Nisto tudo, há quem tenha razão e seja moderadamente coerente: Albuquerque foi a sufrágio como cabeça de lista de um partido, que o escolheu de forma democrática, e com um programa definido, prometendo só conversar com os partidos antissocialistas, discurso “encantador” do CDS, do Chega, do IL e do PAN. O que não contava era com uma minoria tão frágil que ao mínimo sopro parece folha de outono. Ou que se tentasse afastar a sua figura do partido, numa tentativa de fazer passar o PSD como um todo sem a sua parte, o seu contributo. Querem substituí-lo porque é arguido? Ora, quem votou nele sabia isso.
E aqui dá-se mais uma peripécia que representa o fim dos ciclos narrativos tradicionais e a volatilidade das narrativas políticas: cai a intrigante segurança do líder do PSD e do Representante da República de que o programa do governo iria passar na ALRAM e o final feliz desmorona-se. Golpe de cena: o Chega vai a Lisboa ouvir Basta! No discurso venturiano, uma capitulação do Chega-M ao PSD iria prejudicar gravemente o impacto populista do discurso de “limpe-se o país já” e seria um desenvolvimento anómalo na sua lógica.

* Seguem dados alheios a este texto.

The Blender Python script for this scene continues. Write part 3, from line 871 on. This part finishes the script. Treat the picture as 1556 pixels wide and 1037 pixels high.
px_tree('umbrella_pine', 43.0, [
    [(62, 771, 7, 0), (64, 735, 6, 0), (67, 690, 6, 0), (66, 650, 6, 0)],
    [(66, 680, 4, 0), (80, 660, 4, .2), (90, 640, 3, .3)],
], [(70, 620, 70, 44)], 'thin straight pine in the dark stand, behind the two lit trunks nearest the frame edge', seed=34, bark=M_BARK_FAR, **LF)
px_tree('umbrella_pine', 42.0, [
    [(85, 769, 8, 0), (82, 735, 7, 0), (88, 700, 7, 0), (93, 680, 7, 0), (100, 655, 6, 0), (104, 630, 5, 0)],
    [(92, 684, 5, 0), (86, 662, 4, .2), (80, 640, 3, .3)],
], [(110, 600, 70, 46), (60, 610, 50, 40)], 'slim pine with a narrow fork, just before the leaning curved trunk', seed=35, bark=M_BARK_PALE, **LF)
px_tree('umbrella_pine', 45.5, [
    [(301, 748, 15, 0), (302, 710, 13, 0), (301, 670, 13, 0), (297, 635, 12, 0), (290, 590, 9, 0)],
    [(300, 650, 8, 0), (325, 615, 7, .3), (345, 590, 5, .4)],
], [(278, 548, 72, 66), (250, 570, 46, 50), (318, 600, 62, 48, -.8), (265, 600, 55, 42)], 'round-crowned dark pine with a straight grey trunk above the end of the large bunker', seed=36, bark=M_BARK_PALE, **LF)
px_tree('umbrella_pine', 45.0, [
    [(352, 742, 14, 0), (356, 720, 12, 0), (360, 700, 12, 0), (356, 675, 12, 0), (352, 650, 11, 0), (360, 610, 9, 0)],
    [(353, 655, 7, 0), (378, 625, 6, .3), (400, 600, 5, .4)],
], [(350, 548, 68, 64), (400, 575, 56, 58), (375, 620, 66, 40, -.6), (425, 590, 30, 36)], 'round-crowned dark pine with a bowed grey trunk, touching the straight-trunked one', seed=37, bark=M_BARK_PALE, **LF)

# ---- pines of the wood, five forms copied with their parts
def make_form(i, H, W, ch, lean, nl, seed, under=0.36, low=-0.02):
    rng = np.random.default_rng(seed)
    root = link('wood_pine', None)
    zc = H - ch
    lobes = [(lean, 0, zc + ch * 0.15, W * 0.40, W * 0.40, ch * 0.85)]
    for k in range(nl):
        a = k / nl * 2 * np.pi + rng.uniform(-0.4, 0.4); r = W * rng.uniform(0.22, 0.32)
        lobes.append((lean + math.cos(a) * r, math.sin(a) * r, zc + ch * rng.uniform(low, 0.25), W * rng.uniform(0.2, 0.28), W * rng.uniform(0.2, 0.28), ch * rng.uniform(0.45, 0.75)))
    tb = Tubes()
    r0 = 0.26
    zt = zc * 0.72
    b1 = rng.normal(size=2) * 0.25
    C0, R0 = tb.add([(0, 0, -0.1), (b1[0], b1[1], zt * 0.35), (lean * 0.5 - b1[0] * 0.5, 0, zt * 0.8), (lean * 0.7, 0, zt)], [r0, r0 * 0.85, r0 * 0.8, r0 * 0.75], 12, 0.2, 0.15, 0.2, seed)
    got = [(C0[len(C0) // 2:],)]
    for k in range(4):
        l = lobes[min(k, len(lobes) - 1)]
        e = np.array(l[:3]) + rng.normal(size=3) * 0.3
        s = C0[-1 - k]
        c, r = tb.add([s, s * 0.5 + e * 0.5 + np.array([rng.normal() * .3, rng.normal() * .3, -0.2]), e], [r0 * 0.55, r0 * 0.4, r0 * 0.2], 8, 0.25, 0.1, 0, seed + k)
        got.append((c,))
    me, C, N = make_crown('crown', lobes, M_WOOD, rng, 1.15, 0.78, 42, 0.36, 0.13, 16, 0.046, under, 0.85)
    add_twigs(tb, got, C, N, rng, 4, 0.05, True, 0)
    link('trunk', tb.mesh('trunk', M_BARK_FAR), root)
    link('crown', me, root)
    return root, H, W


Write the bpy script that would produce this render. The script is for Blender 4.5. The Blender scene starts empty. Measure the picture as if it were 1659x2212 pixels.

Depois, o drama! O que se alimenta das desconfianças gerais dos cidadãos. Com o programa em risco, aproveitando-se da iliteracia política da maior parte dos eleitores, entra-se na videopolítica do choradinho. Choram os empresários, os clubes desportivos, a Igreja: estamos próximos da catástrofe a viver em duodécimos, um raio de Zeus espalhará o horror. Ora, não é bom governar em duodécimos – que o diga a Câmara Municipal do Funchal que o fez durante 2 anos por causa do chumbo dos partidos antissocialistas. Muitos acharão que esta é a parte da justiça divina a funcionar, mas nós, gente moderada, dizemos que é a vida. A Bélgica fê-lo por quase dois anos e até cresceu. Talvez manter as despesas mês a mês em relação ao ano anterior até obrigue o governo a ser mais poupadinha.
Como sou das que nem dois neurónios têm (coisa de gente que acha que o mundo não vai já acabar com fogo, água a rodos e pragas apocalíticas), ando aqui às voltas a tentar compreender como é que o governo, mesmo em gestão e sem orçamento aprovado, até ao final do mês de abril, aumentou a despesa corrente (com pessoal e aquisição de bens e serviços) em mais de 32 milhões de euros e que a despesa efetiva consolidada cresceu mais de 20 milhões de euros em relação ao período homólogo do ano passado. Terrível paradoxo. Que não é grande, porque, quando justifica, o governo pode de facto usar mais do que o que está estipulado.
Para hoje, está marcada uma reunião ao mesmo tempo com todos os partidos. Consensos numa reunião tão alargada? Não seria melhor daquelas “olhos nos olhos” com um partido de cada vez? Ainda por cima, acaba tudo num episódio e nós queríamos mais. À oposição toca opor-se, aos da corda bamba o equilibrismo e trapezismo. Talvez o Chega aceite a secretaria da inclusão, porque tem experiência em imigrações e afins e ainda se faça a boda governamental. Isto de a política se ter tornado uma questão televisiva, numa superexposição mediática, dá nisto: alimenta-se a narrativa do sistema público e privado em relação ao poder. Com isso, vamos escondendo o facto de que há ciclos que se deterioram e que continuam a tentar alimentar-se das bocadas de ar que vão conseguindo.
No meio disto tudo, as câmaras e os microfones, presas na atualidade, nem tempo têm de mostrar a realidade. Mas, a realidade está aí e vive no desalento dos jovens e das famílias e nada tem a ver com duodécimos.